SUPPLIED DATA
......

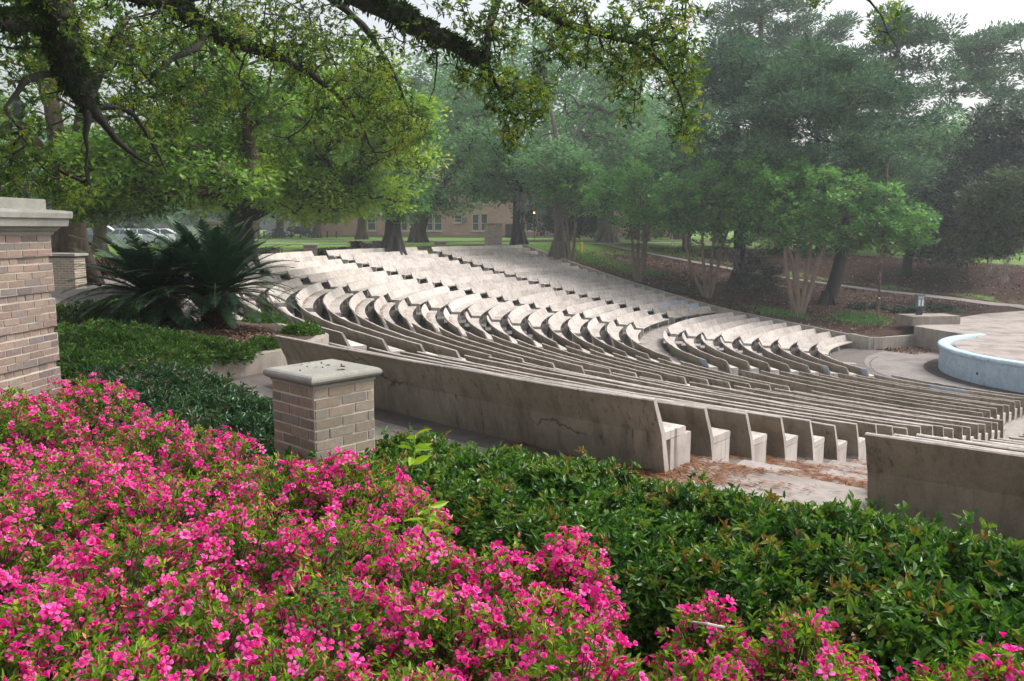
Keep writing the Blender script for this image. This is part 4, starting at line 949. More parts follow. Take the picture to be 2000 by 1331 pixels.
idx = np.repeat(np.arange(n), NS*K); N = len(idx); sid = np.tile(np.repeat(np.arange(NS), K), n)
ax = nrm(soff[idx, sid]+tipd[idx]*.05); d = nrm(ax*rng.uniform(.1, .9, (N, 1))+uball(N)*.85+[0, 0, -.12]); P = tips[idx]+soff[idx, sid]-ax*rng.uniform(0, .035, (N, 1))
keep = rng.random(N) < .86; P, d, idx = P[keep], d[keep], idx[keep]; N = len(idx)
leaf6(m, P, d, rng.uniform(.03, .08, N), rng.uniform(.013, .028, N), np.clip(ct[idx]*.65+rng.random(N)*.42-.05, 0, 1), .15, 0, .2)
m.build('foliage', M['oak_near'], oak, loc)
# canopy of the same tree above the frame; unseen, added partly for its shade
up = clumpset([((-6.5, 7.5, 7.2), (5, 4.5, 1.3), 170, .45), ((0.5, 9.0, 7.6), (4.5, 3.5, 1.0), 90, .45)], .3); m = MB()
for P, r_ in grow(sk, up, .01, .06, .1, .5, .06): m.tube(P, r_, 4, cap=False)
m.build('canopy_twig', M['bark_dark'], oak, loc)
m = MB(); foliage(m, up, .5, 38, .10, .05); m.build('canopy', M['oak_near'], oak, loc)

# ------------------------------------------------------------------ sago palms
def sago(c, H, spread, label, seed, nf=112, el0=84):
    root = thing('sago_palm', tuple(c), label, 'palm'); loc = tuple(c)
    m = MB(); prof = [(.30, -.1), (.31, .1), (.29, .35), (.31, .6), (.27, .78), (.08, .88)]; m.lathe(prof, c, 18)
    for q in range(420):
        a = rng.random()*2*PI; z = rng.uniform(.0, .8); o = np.array([math.cos(a), math.sin(a), .5]); p0 = np.array(c)+[.33*o[0], .33*o[1], z]
        m.add([p0+np.cross(o, [0, 0, 1])*.03, p0-np.cross(o, [0, 0, 1])*.03, p0+o*.10], [[0, 1, 2]])
    m.build('trunk', M['sagotrunk'], root, loc)
    lm_, rm_ = MB(), MB(); c = np.array(c); top = c+[0, 0, .78]
    for k in range(nf):
        f = k/nf; az = k*2.39996+rng.normal(0, .12); el = R(el0-(el0+12)*f**.95)+rng.normal(0, .05); Lf = spread*rng.uniform(.88, 1.1)*(1.0+.12*math.sin(el))
        h = np.array([math.cos(az), math.sin(az), 0]); n_ = 15; s_ = np.linspace(0, 1, n_)
        ang = el-s_**1.5*R(46+8*f)+.0; step_ = Lf/(n_-1); dv = np.cos(ang)[:, None]*h+np.sin(ang)[:, None]*np.array([0, 0, 1])
        P = top+h*.12+np.r_[[[0, 0, 0]], np.cumsum(dv[:-1]*step_, 0)]
        yel = 0.55 if rng.random() < .1 else 0.0
        rm_.tube(P, np.linspace(.012, .003, n_), 4, yel+rng.random()*.15, cap=False)
        m_ = 84; q = np.linspace(.10, .985, m_); Q = np.stack([np.interp(q, s_, P[:, a]) for a in range(3)], 1); D_ = nrm(np.stack([np.interp(q, s_, dv[:, a]) for a in range(3)], 1))
        side = nrm(np.cross(D_, [0, 0, 1])+1e-6); upv = np.cross(side, D_)
        ll = .21*np.sin(np.clip(q*1.05, 0, 1)*PI)**.55+.02
        for sg_ in (-1, 1):
            d = D_*.5+side*sg_*.85+upv*.22+rng.normal(0, .05, (m_, 3)); d = nrm(d); w = D_*.0075+upv*.002
            V = np.stack([Q-w, Q+d*ll[:, None]*.6-w*.9-upv*.012, Q+d*ll[:, None]-upv*.04*ll[:, None]*4, Q+d*ll[:, None]*.6+w*.9-upv*.012, Q+w], 1).reshape(-1, 3)
            i = np.arange(m_)[:, None]*5; lm_.add(V, i+np.array([[0, 1, 2, 3, 4]]), np.clip(rng.normal(.45+.25*(1-f), .2, m_), 0, 1))
    lm_.build('frond', M['sago'], root, loc); rm_.build('frond_rib', M['rachis'], root, loc)
c1 = atz(298, 652, -.28); c2 = atz(420, 650, -.35)
sago(c1+[-.12, .5, -.12], 1.6, 1.5, 'left sago palm with dark arching fronds', 1, 110, 72)
sago(c2+[.08, -.1, 0.0], 1.7, 1.52, 'right sago palm with upright blue green fronds and yellow ribs', 2)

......

TASK DETAILS
Quote each line of the listing exactly, but leave the pictures out.

TASK ANSWER
Keep writing the Blender script for this image. This is part 4, starting at line 949. More parts follow. Take the picture to be 2000 by 1331 pixels.
idx = np.repeat(np.arange(n), NS*K); N = len(idx); sid = np.tile(np.repeat(np.arange(NS), K), n)
ax = nrm(soff[idx, sid]+tipd[idx]*.05); d = nrm(ax*rng.uniform(.1, .9, (N, 1))+uball(N)*.85+[0, 0, -.12]); P = tips[idx]+soff[idx, sid]-ax*rng.uniform(0, .035, (N, 1))
keep = rng.random(N) < .86; P, d, idx = P[keep], d[keep], idx[keep]; N = len(idx)
leaf6(m, P, d, rng.uniform(.03, .08, N), rng.uniform(.013, .028, N), np.clip(ct[idx]*.65+rng.random(N)*.42-.05, 0, 1), .15, 0, .2)
m.build('foliage', M['oak_near'], oak, loc)
# canopy of the same tree above the frame; unseen, added partly for its shade
up = clumpset([((-6.5, 7.5, 7.2), (5, 4.5, 1.3), 170, .45), ((0.5, 9.0, 7.6), (4.5, 3.5, 1.0), 90, .45)], .3); m = MB()
for P, r_ in grow(sk, up, .01, .06, .1, .5, .06): m.tube(P, r_, 4, cap=False)
m.build('canopy_twig', M['bark_dark'], oak, loc)
m = MB(); foliage(m, up, .5, 38, .10, .05); m.build('canopy', M['oak_near'], oak, loc)

# ------------------------------------------------------------------ sago palms
def sago(c, H, spread, label, seed, nf=112, el0=84):
    root = thing('sago_palm', tuple(c), label, 'palm'); loc = tuple(c)
    m = MB(); prof = [(.30, -.1), (.31, .1), (.29, .35), (.31, .6), (.27, .78), (.08, .88)]; m.lathe(prof, c, 18)
    for q in range(420):
        a = rng.random()*2*PI; z = rng.uniform(.0, .8); o = np.array([math.cos(a), math.sin(a), .5]); p0 = np.array(c)+[.33*o[0], .33*o[1], z]
        m.add([p0+np.cross(o, [0, 0, 1])*.03, p0-np.cross(o, [0, 0, 1])*.03, p0+o*.10], [[0, 1, 2]])
    m.build('trunk', M['sagotrunk'], root, loc)
    lm_, rm_ = MB(), MB(); c = np.array(c); top = c+[0, 0, .78]
    for k in range(nf):
        f = k/nf; az = k*2.39996+rng.normal(0, .12); el = R(el0-(el0+12)*f**.95)+rng.normal(0, .05); Lf = spread*rng.uniform(.88, 1.1)*(1.0+.12*math.sin(el))
        h = np.array([math.cos(az), math.sin(az), 0]); n_ = 15; s_ = np.linspace(0, 1, n_)
        ang = el-s_**1.5*R(46+8*f)+.0; step_ = Lf/(n_-1); dv = np.cos(ang)[:, None]*h+np.sin(ang)[:, None]*np.array([0, 0, 1])
        P = top+h*.12+np.r_[[[0, 0, 0]], np.cumsum(dv[:-1]*step_, 0)]
        yel = 0.55 if rng.random() < .1 else 0.0
        rm_.tube(P, np.linspace(.012, .003, n_), 4, yel+rng.random()*.15, cap=False)
        m_ = 84; q = np.linspace(.10, .985, m_); Q = np.stack([np.interp(q, s_, P[:, a]) for a in range(3)], 1); D_ = nrm(np.stack([np.interp(q, s_, dv[:, a]) for a in range(3)], 1))
        side = nrm(np.cross(D_, [0, 0, 1])+1e-6); upv = np.cross(side, D_)
        ll = .21*np.sin(np.clip(q*1.05, 0, 1)*PI)**.55+.02
        for sg_ in (-1, 1):
            d = D_*.5+side*sg_*.85+upv*.22+rng.normal(0, .05, (m_, 3)); d = nrm(d); w = D_*.0075+upv*.002
            V = np.stack([Q-w, Q+d*ll[:, None]*.6-w*.9-upv*.012, Q+d*ll[:, None]-upv*.04*ll[:, None]*4, Q+d*ll[:, None]*.6+w*.9-upv*.012, Q+w], 1).reshape(-1, 3)
            i = np.arange(m_)[:, None]*5; lm_.add(V, i+np.array([[0, 1, 2, 3, 4]]), np.clip(rng.normal(.45+.25*(1-f), .2, m_), 0, 1))
    lm_.build('frond', M['sago'], root, loc); rm_.build('frond_rib', M['rachis'], root, loc)
c1 = atz(298, 652, -.28); c2 = atz(420, 650, -.35)
sago(c1+[-.12, .5, -.12], 1.6, 1.5, 'left sago palm with dark arching fronds', 1, 110, 72)
sago(c2+[.08, -.1, 0.0], 1.7, 1.52, 'right sago palm with upright blue green fronds and yellow ribs', 2)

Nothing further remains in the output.